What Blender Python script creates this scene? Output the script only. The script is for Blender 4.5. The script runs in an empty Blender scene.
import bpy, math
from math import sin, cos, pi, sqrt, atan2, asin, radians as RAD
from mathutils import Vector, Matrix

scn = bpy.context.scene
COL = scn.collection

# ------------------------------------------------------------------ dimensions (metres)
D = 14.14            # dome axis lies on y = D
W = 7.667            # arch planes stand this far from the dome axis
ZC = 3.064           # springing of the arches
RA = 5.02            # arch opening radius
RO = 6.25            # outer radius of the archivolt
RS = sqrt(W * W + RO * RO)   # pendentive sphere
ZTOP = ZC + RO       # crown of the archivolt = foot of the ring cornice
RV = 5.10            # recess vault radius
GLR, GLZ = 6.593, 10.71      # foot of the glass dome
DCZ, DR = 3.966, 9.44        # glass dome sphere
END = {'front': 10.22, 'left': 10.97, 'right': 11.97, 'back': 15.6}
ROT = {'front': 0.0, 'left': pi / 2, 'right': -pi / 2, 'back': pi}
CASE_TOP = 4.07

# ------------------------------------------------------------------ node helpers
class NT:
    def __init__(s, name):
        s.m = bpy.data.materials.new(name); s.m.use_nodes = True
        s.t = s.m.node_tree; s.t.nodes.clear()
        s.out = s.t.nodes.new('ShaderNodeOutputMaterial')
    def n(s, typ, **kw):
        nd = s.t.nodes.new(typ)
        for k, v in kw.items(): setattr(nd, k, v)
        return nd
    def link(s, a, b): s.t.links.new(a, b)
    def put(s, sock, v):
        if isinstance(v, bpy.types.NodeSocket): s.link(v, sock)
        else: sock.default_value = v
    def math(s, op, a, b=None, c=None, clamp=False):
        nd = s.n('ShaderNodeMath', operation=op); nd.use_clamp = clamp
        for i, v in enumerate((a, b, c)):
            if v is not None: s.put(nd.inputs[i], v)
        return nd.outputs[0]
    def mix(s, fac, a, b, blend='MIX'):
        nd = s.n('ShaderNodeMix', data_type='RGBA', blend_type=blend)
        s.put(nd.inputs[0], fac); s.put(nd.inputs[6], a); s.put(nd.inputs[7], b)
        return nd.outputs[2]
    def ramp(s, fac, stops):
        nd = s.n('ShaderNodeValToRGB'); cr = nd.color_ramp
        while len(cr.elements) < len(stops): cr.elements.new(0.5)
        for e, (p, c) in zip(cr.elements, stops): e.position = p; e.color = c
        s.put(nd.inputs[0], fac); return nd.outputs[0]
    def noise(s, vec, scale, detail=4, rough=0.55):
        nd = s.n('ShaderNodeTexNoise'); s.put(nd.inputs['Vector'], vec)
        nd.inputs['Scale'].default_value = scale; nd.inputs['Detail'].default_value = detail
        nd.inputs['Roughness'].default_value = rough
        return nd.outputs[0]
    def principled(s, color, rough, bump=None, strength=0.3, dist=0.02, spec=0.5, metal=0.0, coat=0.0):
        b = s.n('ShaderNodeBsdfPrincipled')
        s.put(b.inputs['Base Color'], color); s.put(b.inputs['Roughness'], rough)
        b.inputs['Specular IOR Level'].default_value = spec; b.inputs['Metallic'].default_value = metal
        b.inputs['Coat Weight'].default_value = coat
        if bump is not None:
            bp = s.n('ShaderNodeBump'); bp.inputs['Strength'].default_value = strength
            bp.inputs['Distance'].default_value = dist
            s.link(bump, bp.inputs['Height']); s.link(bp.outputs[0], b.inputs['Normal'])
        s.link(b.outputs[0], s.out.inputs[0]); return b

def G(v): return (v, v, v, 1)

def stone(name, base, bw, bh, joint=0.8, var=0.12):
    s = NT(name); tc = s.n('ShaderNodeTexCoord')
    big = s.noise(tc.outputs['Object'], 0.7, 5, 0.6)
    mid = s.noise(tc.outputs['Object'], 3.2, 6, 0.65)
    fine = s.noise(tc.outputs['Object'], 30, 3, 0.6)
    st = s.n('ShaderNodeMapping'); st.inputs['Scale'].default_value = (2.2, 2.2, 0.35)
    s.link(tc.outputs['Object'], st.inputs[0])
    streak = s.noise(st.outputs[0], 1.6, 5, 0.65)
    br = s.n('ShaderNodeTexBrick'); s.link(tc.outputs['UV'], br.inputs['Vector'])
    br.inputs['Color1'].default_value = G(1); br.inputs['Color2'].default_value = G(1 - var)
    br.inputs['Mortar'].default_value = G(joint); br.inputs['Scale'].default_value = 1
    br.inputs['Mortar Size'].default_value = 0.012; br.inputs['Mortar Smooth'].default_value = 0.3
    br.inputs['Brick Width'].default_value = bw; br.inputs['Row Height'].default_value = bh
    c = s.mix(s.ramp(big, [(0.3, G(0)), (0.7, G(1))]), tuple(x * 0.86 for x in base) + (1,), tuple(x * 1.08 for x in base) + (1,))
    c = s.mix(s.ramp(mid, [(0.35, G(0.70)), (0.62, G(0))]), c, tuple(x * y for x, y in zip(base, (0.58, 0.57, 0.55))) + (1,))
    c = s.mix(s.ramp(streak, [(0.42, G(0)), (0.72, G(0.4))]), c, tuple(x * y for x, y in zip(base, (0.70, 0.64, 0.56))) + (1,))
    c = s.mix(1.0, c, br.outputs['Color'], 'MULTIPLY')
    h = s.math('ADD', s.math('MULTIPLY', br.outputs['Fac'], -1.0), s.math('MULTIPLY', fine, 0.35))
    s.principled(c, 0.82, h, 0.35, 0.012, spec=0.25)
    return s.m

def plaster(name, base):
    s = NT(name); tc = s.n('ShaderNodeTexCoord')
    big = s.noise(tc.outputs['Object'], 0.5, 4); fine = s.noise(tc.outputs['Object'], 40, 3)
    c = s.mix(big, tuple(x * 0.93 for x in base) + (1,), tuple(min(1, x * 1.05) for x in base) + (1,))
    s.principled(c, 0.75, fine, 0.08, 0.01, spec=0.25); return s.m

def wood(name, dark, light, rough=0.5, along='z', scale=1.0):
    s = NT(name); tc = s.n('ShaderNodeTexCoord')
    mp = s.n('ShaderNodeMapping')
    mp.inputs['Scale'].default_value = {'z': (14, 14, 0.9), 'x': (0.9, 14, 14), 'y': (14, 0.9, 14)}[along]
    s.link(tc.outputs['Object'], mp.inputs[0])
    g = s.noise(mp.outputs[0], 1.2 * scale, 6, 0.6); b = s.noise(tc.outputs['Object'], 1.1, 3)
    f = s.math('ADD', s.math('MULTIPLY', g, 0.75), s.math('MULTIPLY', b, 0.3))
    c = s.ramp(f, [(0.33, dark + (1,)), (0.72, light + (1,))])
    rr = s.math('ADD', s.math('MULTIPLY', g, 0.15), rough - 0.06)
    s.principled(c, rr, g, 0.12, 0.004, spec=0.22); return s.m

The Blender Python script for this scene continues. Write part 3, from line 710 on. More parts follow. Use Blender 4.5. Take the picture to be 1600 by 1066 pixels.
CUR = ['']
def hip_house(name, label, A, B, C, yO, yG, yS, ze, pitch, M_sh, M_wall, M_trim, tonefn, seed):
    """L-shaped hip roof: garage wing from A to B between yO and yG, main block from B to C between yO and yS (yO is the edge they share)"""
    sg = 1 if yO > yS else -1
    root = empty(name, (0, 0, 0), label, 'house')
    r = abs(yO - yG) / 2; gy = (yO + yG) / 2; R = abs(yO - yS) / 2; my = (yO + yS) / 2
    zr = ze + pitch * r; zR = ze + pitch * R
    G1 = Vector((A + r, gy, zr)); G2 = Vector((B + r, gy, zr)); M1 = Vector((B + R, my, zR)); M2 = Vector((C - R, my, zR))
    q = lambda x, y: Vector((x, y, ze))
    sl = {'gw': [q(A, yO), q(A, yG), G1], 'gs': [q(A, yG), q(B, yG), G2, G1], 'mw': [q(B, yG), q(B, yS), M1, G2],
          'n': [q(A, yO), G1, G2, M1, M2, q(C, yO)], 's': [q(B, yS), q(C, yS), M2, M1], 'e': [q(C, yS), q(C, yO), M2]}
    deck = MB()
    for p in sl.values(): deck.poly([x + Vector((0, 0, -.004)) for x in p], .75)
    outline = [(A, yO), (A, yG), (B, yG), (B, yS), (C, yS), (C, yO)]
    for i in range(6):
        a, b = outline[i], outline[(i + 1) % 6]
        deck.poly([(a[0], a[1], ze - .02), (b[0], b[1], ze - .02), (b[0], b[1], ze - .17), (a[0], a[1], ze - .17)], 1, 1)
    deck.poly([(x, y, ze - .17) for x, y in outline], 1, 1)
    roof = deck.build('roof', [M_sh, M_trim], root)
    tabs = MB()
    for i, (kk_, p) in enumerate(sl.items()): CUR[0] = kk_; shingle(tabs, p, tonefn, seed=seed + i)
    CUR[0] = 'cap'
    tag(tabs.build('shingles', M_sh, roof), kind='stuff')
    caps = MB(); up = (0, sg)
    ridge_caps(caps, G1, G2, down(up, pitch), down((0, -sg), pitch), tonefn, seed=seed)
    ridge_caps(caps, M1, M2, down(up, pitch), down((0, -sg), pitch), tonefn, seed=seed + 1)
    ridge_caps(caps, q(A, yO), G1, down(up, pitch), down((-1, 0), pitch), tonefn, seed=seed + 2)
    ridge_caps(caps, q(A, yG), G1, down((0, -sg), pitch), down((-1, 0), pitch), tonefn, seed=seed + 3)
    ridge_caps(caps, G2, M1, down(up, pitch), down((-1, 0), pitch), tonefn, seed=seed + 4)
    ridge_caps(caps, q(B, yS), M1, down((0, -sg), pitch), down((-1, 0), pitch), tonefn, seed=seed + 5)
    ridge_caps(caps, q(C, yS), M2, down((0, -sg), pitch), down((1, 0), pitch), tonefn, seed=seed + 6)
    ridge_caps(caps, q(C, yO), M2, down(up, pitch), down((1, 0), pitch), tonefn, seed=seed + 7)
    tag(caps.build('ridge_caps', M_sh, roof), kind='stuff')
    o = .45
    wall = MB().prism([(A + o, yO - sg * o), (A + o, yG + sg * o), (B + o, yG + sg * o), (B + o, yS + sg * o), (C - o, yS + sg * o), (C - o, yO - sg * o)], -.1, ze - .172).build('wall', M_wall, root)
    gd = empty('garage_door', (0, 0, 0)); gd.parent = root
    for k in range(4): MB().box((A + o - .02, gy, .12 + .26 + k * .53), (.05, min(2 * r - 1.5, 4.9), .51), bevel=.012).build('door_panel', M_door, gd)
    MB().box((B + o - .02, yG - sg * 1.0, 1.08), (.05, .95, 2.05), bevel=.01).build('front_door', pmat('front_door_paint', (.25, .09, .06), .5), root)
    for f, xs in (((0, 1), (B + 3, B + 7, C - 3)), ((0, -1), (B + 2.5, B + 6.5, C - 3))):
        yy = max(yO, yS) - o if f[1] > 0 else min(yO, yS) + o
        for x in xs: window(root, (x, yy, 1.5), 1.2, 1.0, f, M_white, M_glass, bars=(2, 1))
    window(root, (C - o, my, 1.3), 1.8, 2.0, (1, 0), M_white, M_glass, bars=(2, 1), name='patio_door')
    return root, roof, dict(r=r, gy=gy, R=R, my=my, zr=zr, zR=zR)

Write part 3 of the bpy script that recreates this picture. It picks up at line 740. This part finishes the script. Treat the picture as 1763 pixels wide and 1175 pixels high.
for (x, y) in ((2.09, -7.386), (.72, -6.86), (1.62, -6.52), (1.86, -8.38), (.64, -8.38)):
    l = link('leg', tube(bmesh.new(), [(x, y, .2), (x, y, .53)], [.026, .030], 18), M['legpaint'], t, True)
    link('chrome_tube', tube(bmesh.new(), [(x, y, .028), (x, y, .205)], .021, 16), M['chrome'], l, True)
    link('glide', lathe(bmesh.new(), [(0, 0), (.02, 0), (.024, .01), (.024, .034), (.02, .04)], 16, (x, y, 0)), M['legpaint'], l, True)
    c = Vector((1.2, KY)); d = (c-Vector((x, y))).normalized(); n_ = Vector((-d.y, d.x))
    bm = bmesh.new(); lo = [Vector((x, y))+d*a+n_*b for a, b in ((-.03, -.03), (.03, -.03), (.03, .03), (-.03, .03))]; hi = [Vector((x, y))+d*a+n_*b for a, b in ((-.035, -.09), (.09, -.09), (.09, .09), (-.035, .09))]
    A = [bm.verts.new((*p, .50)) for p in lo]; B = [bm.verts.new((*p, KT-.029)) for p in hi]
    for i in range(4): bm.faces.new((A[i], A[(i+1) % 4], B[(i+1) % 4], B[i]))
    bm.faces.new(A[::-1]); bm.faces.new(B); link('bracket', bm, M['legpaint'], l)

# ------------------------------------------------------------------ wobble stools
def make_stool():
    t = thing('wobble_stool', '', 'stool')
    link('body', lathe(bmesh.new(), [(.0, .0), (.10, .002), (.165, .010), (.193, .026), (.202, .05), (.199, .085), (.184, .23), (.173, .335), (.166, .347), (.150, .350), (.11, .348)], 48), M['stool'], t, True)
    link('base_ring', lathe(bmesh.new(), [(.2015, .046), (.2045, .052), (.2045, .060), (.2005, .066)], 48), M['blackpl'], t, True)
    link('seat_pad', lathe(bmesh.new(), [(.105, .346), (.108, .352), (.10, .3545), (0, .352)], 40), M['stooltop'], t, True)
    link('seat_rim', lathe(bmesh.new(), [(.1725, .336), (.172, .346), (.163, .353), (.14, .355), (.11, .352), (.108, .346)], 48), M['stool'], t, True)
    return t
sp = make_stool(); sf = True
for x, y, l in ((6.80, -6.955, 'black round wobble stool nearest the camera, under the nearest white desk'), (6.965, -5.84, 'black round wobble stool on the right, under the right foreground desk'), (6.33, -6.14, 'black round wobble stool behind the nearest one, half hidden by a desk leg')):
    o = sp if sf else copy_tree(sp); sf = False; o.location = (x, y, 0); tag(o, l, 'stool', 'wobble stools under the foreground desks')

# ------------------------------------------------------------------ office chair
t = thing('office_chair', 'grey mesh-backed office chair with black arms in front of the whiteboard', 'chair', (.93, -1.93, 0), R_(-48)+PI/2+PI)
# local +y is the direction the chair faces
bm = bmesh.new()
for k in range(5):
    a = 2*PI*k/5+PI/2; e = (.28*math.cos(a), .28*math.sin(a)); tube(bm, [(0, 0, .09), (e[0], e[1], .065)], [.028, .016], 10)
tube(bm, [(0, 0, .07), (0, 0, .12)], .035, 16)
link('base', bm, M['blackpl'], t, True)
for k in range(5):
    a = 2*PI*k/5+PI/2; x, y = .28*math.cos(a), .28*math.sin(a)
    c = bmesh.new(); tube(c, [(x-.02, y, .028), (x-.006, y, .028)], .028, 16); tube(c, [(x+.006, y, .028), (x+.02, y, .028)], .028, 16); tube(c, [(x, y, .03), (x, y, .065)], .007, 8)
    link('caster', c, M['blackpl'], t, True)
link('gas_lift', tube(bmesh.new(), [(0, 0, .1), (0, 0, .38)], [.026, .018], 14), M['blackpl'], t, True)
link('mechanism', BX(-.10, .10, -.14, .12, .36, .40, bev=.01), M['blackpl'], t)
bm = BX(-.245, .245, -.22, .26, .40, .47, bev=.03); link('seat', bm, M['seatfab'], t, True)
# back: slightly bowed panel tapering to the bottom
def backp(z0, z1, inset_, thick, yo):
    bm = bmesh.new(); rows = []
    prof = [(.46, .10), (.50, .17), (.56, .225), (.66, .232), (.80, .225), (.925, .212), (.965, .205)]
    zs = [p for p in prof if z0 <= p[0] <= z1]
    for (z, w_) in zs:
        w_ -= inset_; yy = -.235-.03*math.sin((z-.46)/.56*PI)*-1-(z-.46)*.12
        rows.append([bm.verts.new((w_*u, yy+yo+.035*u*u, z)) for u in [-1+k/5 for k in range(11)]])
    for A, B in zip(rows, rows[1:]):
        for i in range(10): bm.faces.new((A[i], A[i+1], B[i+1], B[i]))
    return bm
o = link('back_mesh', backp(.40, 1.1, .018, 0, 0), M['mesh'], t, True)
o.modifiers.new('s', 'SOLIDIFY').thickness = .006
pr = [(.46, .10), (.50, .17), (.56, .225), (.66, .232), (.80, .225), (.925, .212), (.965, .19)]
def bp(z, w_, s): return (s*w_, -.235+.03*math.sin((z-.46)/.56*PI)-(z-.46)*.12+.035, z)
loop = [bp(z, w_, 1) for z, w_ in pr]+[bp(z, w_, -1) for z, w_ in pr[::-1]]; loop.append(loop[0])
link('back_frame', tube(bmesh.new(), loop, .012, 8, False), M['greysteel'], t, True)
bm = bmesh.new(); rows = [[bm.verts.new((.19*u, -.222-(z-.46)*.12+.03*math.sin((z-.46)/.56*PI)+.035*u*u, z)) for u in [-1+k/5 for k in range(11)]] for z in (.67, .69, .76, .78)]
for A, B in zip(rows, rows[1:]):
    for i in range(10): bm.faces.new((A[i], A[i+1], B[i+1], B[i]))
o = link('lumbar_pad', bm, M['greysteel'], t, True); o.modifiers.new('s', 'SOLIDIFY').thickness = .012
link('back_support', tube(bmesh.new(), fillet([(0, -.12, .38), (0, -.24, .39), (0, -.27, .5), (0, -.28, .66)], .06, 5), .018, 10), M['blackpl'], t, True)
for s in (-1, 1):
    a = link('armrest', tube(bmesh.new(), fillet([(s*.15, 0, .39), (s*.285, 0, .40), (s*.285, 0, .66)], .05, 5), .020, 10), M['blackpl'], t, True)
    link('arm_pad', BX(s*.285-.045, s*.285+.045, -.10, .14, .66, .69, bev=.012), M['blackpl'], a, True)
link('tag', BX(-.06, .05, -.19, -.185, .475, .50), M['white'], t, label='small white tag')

================

Exercise objective:
Quote verbatim the opening lines of the listing above, ending with the line where "CASE_TOP = 4.07" appears; include both endpoints and nothing more.

Task solution:
What Blender Python script creates this scene? Output the script only. The script is for Blender 4.5. The script runs in an empty Blender scene.
import bpy, math
from math import sin, cos, pi, sqrt, atan2, asin, radians as RAD
from mathutils import Vector, Matrix

scn = bpy.context.scene
COL = scn.collection

# ------------------------------------------------------------------ dimensions (metres)
D = 14.14            # dome axis lies on y = D
W = 7.667            # arch planes stand this far from the dome axis
ZC = 3.064           # springing of the arches
RA = 5.02            # arch opening radius
RO = 6.25            # outer radius of the archivolt
RS = sqrt(W * W + RO * RO)   # pendentive sphere
ZTOP = ZC + RO       # crown of the archivolt = foot of the ring cornice
RV = 5.10            # recess vault radius
GLR, GLZ = 6.593, 10.71      # foot of the glass dome
DCZ, DR = 3.966, 9.44        # glass dome sphere
END = {'front': 10.22, 'left': 10.97, 'right': 11.97, 'back': 15.6}
ROT = {'front': 0.0, 'left': pi / 2, 'right': -pi / 2, 'back': pi}
CASE_TOP = 4.07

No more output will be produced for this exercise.